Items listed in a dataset
------------------------------

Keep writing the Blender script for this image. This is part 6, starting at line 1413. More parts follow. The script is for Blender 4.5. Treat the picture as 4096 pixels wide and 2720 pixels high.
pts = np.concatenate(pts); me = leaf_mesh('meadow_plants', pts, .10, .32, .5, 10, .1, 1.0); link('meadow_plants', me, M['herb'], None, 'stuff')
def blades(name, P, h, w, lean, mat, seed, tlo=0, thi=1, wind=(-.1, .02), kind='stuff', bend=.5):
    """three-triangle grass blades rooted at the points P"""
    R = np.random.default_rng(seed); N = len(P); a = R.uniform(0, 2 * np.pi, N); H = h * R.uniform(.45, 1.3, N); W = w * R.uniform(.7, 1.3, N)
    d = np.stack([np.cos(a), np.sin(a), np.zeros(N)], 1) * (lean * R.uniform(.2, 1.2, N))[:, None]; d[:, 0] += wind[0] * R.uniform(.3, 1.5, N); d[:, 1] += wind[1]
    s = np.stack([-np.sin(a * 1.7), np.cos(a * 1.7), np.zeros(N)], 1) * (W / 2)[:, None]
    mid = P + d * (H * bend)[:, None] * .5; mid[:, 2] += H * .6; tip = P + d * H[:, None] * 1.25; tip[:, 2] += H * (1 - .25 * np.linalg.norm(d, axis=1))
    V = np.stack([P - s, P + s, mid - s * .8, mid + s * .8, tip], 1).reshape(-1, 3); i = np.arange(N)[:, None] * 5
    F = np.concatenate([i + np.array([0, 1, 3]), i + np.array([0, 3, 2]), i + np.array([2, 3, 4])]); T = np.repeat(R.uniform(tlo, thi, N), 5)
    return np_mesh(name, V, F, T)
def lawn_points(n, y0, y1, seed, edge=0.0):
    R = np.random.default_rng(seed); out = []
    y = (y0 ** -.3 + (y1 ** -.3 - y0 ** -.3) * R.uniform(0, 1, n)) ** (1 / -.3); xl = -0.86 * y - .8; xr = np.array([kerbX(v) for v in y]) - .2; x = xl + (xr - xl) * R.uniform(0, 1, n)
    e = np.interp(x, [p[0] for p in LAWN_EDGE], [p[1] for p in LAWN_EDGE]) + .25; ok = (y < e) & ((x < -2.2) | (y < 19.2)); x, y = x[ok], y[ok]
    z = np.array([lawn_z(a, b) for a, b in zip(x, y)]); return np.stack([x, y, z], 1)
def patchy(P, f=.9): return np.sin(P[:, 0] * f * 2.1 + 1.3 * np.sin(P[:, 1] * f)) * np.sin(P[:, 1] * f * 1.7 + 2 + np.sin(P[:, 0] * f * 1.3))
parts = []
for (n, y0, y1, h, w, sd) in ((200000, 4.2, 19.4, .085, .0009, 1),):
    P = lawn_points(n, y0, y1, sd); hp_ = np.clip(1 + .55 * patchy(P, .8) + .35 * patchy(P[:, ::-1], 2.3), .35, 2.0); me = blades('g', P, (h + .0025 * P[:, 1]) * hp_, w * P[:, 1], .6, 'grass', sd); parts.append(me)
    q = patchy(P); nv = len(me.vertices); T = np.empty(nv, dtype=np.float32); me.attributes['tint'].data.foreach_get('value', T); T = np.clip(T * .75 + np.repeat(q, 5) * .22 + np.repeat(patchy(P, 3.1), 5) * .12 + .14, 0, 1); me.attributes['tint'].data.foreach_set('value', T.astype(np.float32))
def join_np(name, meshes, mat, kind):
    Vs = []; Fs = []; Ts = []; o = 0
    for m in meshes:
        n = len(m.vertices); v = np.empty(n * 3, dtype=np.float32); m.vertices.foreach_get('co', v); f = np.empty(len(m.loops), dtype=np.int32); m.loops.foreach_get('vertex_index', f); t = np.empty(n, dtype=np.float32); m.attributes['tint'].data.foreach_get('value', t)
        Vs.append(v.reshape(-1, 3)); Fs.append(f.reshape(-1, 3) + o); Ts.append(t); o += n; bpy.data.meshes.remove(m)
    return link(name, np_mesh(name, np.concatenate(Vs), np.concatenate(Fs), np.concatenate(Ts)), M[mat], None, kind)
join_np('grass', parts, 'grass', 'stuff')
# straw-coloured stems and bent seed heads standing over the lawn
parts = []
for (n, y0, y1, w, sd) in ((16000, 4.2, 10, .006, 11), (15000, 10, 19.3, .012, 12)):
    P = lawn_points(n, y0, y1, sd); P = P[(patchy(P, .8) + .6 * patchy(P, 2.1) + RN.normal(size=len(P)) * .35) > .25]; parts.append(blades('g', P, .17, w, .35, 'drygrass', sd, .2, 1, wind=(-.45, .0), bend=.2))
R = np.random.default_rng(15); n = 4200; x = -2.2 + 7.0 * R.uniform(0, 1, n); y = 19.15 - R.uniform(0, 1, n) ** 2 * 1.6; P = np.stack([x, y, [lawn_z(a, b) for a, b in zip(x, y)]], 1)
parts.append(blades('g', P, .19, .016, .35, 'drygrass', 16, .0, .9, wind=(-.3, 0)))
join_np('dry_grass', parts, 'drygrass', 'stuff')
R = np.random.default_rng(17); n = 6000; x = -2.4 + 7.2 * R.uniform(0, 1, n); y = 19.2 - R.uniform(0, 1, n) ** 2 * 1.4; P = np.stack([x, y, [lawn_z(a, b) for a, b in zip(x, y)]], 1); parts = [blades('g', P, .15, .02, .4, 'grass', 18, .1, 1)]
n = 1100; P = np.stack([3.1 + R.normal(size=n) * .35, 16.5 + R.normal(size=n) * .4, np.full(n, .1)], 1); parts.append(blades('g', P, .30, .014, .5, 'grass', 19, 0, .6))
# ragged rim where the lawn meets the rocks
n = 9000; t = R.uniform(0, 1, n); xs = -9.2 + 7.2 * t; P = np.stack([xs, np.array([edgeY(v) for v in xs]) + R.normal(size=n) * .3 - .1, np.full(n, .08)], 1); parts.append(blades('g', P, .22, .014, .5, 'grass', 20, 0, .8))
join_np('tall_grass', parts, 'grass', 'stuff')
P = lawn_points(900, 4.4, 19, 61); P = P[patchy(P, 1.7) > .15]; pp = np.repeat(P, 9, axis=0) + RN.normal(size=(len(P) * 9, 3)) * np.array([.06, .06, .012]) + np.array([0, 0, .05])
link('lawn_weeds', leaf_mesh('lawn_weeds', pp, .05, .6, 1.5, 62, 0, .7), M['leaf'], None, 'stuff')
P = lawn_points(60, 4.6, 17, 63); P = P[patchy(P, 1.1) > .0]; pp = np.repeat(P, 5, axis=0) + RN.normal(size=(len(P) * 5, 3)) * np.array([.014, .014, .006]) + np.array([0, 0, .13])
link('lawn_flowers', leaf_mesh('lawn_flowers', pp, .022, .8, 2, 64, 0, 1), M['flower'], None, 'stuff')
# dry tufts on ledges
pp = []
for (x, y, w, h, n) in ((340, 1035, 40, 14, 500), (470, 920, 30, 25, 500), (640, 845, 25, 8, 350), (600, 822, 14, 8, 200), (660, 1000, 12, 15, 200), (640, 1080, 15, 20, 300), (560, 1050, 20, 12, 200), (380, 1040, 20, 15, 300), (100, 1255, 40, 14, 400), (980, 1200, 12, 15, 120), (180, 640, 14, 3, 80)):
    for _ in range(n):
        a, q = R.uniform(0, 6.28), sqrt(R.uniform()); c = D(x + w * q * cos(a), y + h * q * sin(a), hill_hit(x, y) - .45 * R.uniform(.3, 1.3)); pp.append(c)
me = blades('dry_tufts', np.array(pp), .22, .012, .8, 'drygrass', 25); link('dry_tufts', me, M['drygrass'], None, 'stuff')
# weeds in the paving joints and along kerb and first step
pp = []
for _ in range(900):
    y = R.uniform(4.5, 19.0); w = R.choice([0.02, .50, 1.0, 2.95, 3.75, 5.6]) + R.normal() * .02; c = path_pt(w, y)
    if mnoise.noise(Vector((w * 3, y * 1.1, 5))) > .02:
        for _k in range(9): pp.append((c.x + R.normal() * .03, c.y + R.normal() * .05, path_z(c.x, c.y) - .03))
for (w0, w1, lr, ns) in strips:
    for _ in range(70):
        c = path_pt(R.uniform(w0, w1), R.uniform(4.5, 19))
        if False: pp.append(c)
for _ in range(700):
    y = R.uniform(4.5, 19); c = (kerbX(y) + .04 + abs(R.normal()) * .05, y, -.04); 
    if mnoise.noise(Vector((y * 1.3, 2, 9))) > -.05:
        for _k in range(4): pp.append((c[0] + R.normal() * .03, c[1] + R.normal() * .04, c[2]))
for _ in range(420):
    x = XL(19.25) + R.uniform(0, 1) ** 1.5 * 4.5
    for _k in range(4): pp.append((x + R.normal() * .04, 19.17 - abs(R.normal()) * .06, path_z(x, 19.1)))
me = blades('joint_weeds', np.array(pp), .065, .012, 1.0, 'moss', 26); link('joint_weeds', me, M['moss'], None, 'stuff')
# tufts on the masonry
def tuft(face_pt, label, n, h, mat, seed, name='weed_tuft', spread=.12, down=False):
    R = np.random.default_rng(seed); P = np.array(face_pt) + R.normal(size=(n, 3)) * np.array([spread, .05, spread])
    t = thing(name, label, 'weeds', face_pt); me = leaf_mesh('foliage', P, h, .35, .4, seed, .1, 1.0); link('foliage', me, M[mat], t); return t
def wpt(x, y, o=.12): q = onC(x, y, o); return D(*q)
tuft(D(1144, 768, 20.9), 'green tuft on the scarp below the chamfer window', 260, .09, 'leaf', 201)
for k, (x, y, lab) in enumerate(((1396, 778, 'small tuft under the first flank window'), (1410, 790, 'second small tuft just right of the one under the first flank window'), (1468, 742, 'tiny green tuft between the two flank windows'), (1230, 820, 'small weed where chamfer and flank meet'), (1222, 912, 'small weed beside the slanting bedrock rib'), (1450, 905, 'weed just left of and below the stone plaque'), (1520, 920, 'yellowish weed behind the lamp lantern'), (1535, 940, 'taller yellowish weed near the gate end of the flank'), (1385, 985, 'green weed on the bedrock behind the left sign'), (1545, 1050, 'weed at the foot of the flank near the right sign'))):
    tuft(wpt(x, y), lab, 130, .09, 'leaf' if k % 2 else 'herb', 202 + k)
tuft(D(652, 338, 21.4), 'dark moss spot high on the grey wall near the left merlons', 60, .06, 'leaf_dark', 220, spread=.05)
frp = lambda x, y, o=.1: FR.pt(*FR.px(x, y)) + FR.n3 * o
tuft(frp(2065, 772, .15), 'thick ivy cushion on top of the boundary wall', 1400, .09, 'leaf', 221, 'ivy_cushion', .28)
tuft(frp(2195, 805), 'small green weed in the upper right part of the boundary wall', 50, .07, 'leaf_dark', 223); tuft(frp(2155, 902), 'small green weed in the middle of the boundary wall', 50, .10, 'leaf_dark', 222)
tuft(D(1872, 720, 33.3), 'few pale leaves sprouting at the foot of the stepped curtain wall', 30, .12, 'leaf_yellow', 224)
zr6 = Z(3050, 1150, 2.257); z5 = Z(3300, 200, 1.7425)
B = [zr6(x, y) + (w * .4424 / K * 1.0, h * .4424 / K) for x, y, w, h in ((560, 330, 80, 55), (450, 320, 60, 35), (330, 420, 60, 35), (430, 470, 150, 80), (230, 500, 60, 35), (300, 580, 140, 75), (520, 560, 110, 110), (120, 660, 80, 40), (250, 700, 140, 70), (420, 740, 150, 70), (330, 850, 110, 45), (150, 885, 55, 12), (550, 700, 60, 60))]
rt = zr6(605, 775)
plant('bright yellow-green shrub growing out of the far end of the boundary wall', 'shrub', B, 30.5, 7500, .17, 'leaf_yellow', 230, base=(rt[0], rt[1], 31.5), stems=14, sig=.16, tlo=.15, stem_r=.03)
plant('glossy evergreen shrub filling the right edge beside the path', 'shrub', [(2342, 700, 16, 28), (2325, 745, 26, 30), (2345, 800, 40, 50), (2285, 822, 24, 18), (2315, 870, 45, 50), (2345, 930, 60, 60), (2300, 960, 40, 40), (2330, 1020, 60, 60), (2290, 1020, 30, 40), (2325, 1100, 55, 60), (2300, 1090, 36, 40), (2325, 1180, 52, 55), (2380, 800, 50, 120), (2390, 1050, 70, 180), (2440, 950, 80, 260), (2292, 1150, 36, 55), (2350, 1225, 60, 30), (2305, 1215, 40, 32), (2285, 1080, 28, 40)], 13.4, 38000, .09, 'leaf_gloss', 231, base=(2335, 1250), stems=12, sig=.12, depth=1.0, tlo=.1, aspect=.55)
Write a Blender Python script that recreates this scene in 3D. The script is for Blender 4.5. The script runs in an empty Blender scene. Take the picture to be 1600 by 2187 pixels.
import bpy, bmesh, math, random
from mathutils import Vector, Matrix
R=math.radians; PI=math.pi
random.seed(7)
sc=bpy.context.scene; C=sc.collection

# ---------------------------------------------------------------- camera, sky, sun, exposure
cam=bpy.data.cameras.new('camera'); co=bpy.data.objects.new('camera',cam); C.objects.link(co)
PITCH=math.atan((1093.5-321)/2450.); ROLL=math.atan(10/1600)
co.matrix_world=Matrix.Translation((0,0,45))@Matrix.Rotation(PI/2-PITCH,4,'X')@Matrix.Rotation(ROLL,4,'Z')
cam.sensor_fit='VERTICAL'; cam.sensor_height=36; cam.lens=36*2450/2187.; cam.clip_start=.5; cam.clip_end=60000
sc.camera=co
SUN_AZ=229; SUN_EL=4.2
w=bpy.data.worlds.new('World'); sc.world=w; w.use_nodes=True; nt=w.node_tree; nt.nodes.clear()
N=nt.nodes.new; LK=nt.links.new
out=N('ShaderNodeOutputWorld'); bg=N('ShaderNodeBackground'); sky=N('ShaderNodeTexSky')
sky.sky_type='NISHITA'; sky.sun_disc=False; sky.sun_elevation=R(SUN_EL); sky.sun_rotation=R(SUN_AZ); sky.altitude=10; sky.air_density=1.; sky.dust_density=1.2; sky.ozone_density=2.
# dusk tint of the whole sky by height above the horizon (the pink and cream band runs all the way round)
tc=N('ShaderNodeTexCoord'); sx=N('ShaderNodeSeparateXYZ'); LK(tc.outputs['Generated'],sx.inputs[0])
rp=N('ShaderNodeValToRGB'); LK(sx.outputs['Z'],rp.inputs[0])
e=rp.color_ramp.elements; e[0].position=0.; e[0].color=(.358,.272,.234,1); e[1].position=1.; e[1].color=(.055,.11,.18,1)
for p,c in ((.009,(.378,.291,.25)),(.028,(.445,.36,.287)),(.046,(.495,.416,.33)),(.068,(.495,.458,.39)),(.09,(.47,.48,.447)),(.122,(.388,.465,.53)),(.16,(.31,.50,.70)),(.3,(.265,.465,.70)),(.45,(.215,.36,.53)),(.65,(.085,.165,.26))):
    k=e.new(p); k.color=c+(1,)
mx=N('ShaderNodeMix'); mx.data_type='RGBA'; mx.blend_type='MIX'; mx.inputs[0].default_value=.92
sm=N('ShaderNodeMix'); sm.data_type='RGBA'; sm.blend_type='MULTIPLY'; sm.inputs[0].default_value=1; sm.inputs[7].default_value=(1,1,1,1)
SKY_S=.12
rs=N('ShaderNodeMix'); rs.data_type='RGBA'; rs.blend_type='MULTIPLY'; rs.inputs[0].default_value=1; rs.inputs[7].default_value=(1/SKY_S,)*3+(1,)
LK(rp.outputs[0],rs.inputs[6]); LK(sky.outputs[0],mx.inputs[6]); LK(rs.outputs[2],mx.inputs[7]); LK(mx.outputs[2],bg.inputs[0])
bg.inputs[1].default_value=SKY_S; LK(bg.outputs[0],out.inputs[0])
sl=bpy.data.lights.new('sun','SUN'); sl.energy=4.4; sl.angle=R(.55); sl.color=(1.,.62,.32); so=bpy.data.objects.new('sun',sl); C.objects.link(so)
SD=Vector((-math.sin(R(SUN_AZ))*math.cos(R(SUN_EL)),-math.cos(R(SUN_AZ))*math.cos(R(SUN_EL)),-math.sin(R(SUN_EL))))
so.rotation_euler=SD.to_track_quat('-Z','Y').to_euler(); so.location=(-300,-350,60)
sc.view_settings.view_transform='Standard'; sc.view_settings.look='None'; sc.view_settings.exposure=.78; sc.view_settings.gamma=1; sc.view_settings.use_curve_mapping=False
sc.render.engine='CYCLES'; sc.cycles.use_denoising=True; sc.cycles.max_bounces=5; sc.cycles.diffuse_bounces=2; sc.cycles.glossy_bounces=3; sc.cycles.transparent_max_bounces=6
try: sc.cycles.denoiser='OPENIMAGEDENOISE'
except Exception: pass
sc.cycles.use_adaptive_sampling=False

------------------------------

**EXERCISE AIM**. Begin at the line that has "Write a Blender"; stop after the line that has "sc=bpy.context.scene; C=sc.collection". Copy every line in that span exactly.

**WRITTEN REPLY**.
Write a Blender Python script that recreates this scene in 3D. The script is for Blender 4.5. The script runs in an empty Blender scene. Take the picture to be 1600 by 2187 pixels.
import bpy, bmesh, math, random
from mathutils import Vector, Matrix
R=math.radians; PI=math.pi
random.seed(7)
sc=bpy.context.scene; C=sc.collection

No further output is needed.